Arundo donax 'Peppermint Stick'
Arundo donax 'Peppermint Stick'
Peppermint Stick brings the architectural drama of giant reed to the cultivated garden in a form that appears to be sterile — its striped leaves holding their color through the growing season, its purplish-brown late-summer plumes swaying at heights that command attention from across a property.
This cultivar of Arundo donax earns its place in botanical garden-scale settings through sheer visual presence. Growing ten to twenty feet tall and spreading to ten feet wide, 'Peppermint Stick' produces the same broad, bamboo-reminiscent foliage as the species, but with persistent variegation that holds its mark through the growing season rather than fading to green by midsummer. The large purplish-brown plumes appear in late summer, catching light and movement in a way few grasses can match at this scale.
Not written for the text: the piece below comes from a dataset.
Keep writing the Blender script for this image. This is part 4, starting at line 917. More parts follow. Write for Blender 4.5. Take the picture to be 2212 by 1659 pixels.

The fact that this cultivar appears to be sterile and generally does not set seed addresses the primary concern with the Arundo species, though the parent plant is still listed on invasive weed registries across North America and Canada for its ability to outcompete natives for water. 'Peppermint Stick' performs best in rich, damp soil, but will adapt to a remarkable range of conditions — it requires almost nothing except space. Cut it to the ground in winter and divide as needed; the clump will reassert itself with vigor in spring. Treat it as a focal specimen in a large-scale composition and give it a site where its spread can be managed.